Ebook The Virtues of Prudential Regulation in Financial Markets
The potential of properly regulated financial system to dampen rather than exacerbate shocks to developing economies has too often been overlooked. This chapter explores the potential of prudential regulations to dampen international capital flows, limit certain kinds of risk taking and help guard against systemic failures and international contagion.
Macroeconomics tends to focus on the policy efficiency of government budgets and central bank interventions to respond to economic shocks. This narrow focus has lead the policy debate to focus on such matters as capital controls and transaction taxes.
This chapter analyzes a set of regulatory proposals that are designed for developing countries to remedy financial market short-comings and make financial markets and overall economies more efficient as well as less vulnerable to financial sector disruptions and distortions. In doing so that shape the composition and volume of international capital flows to developing countries so as to better meet the needs of development, and they encourage the use of derivatives for risk management purposes while discouraging their use in unproductive pursuits that might create dangerous levels of exposure to market risk as well as credit risk or lead to reverse capital flows.
These prudential regulatory proposals are of three basic types. The first type relates to reporting and registration requirements and is designed to improve the transparency and thus the pricing efficiency in the markets. Reporting requirements also enable the government, and other market surveillance authorities such as exchanges, to better detect and deter fraud and manipulation. Registration requirements are especially useful in preventing fraud.
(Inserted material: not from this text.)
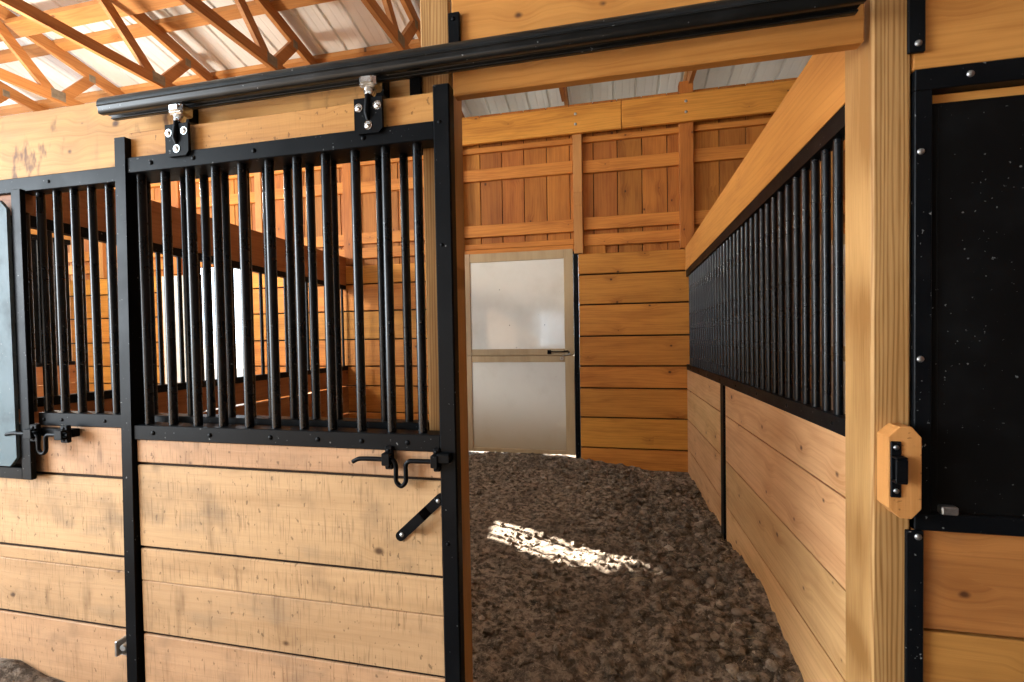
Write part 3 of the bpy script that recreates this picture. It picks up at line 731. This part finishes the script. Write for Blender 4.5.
# ------------------------------------------------------------------ light
W = bpy.data.worlds.new('World'); bpy.context.scene.world = W; W.use_nodes = True
bg = W.node_tree.nodes['Background']; bg.inputs[0].default_value = (.74, .88, 1.0, 1); bg.inputs[1].default_value = 5.5
az = math.radians(25.2); el = math.radians(22.5)
dirv = Vector((math.cos(az)*math.cos(el), -math.sin(az)*math.cos(el), -math.sin(el)))
s = bpy.data.lights.new('sun', 'SUN'); s.energy = 85; s.angle = math.radians(.53); s.color = (1, .93, .82)
so = bpy.data.objects.new('sun', s); C.objects.link(so); so.rotation_euler = dirv.to_track_quat('-Z', 'Y').to_euler(); so.location = (-8, 8, 6)
def fill_area(name, loc, target, size, power, col, spread):
    a = bpy.data.lights.new(name, 'AREA'); a.energy = power; a.size = size; a.color = col; a.shape = 'DISK'; a.spread = math.radians(spread)
    o = bpy.data.objects.new(name, a); C.objects.link(o); o.location = loc
    o.rotation_euler = (Vector(target)-Vector(loc)).to_track_quat('-Z', 'Y').to_euler(); return o
def fill_point(loc, power, col):  # unseen point light added as fill
    a = bpy.data.lights.new('unseen_fill', 'POINT'); a.energy = power; a.shadow_soft_size = .14; a.color = col
    o = bpy.data.objects.new('unseen_fill', a); C.objects.link(o); o.location = loc
fill_area('unseen_aisle_fill', (-5.0, -1.0, Z(.55)), (.0, 1.3, Z(-.6)), 2.2, 62, (.88, .95, 1.0), 85)  # added unseen area light brightening the stall front; aisle doorway is only assumed
fill_point((-4.6, 2.6, Z(1.35)), 230, (1, .93, .80))  # added fill brightening the neighbour stall and the roof above
fill_point((-.2, 2.4, Z(1.75)), 17, (1, .80, .55))  # added warm fill for the stall interior

# ------------------------------------------------------------------ camera
yaw, pitch, roll = (math.radians(v) for v in (12.348, -1.289, -.987))
F = Vector((-math.sin(yaw)*math.cos(pitch), math.cos(yaw)*math.cos(pitch), math.sin(pitch)))
r0 = Vector((math.cos(yaw), math.sin(yaw), 0)); u0 = r0.cross(F)
rv = r0*math.cos(roll) + u0*math.sin(roll); uv = -r0*math.sin(roll) + u0*math.cos(roll)
cam = bpy.data.cameras.new('camera'); cam.sensor_width = 36; cam.sensor_fit = 'HORIZONTAL'; cam.lens = 463.27/1024*36; cam.clip_start = .02; cam.clip_end = 300
co = bpy.data.objects.new('camera', cam); C.objects.link(co)
co.matrix_world = Matrix(((rv.x, uv.x, -F.x, 0), (rv.y, uv.y, -F.y, 0), (rv.z, uv.z, -F.z, H), (0, 0, 0, 1)))
S = bpy.context.scene; S.camera = co
S.view_settings.view_transform = 'Standard'; S.view_settings.look = 'None'; S.view_settings.gamma = 1; S.view_settings.exposure = 0.26
try: S.view_settings.use_curve_mapping = False
except Exception: pass
S.cycles.use_denoising = True
S.cycles.max_bounces = 10; S.cycles.diffuse_bounces = 6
The second type of prudential regulatory measures involves capital requirements and collateral requirements. Capital requirements function to provide both a buffer against the vicissitudes of the market and a governor on the tendency of market competition to drive participants towards seeking high returns and thus higher risks.
Collateral requirements have basically the same effect, although collateral requirements apply to transactions in particular and not institutions. Thus non-financial institutions that would not otherwise be subject to capital requirements would be subject to collateral requirements on their derivatives transactions.